We can perhaps compare this to another group I have been working with,
the Tai Ahom of India, we see that the Tai Ahom revival has not had the
same level of success. Although Ahom ceased to be spoken at around the
same time as Cornish, and although its population is much larger
(perhaps a couple of million), and although the revival has been going
on for longer than the Cornish (since at least the mid 19th century),
there are very few Tai Ahoms who can speak Tai language to the point of
being able to hold a conversation, and those that can do so because they
are second language learners of closely related Tai varieties. (I also
learned the other Tai varieties the same way.
Of the six points above, (1), (4) and (6) are met for the Ahoms.

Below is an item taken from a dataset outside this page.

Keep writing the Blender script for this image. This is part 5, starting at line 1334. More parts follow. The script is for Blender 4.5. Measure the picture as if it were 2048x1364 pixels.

The major difference relates to the interpretation of the sources. For
Ahom there is a much larger corpus that for Cornish (possibly 50-100
times larger), and Ahom has continued to be used as a ritual language to
this day. But the interpretation of the old manuscripts is extremely
difficult and the vast majority of them are untranslated.
The main reason for this is that Ahom is a tonal language but tones are
not marked in the script. It is a monosyllabic isolating language and a
single syllable may have many as 12 different meanings, nouns, verbs,
adjectives, particles. Only by a very deep knowledge of the language can
the sources be read, and this knowledge in Assam itself is lost.
I have been working with a team of people consisting of
i) an expert in reading Tai manuscripts from many related languages
who has come from Thailand
ii) speakers of closely related Tai languages in India
iii) the Ahom priests and guardians of the manuscripts
iv) local linguists, and
v) me, who has training in Tai linguistics and in field work in the
area over many years.
I have to stress that all are needed to do this work, but between us we
have been able to translate some of the manuscripts. From this a
grammatical study of the language can proceed, and I am writing such a
thing right now, and I hope it will be a help to the revival when it's
done. However, while the work on our project might go some way to
meeting condition (3) above, it certainly doesn't meet condition (2)
because the linguistic study is still in the hands of non-Ahom people.
On the other hand I don't want to suggest that the Ahom revival has
produced no benefits; a program of teaching Ahom in schools has produced
a generation of Ahom children who at least know they have their own
language and can perhaps recognise its unique script.
What I am sure of is that the Ahom people will continue to pursue the
revival of their language; it will require immense efforts on the part
of many people, as has been the case with Cornish, and most of that
effort will be by language learners attending classes all over the Ahom
area.
I'm sorry these comments are so lengthy. They are complex issues.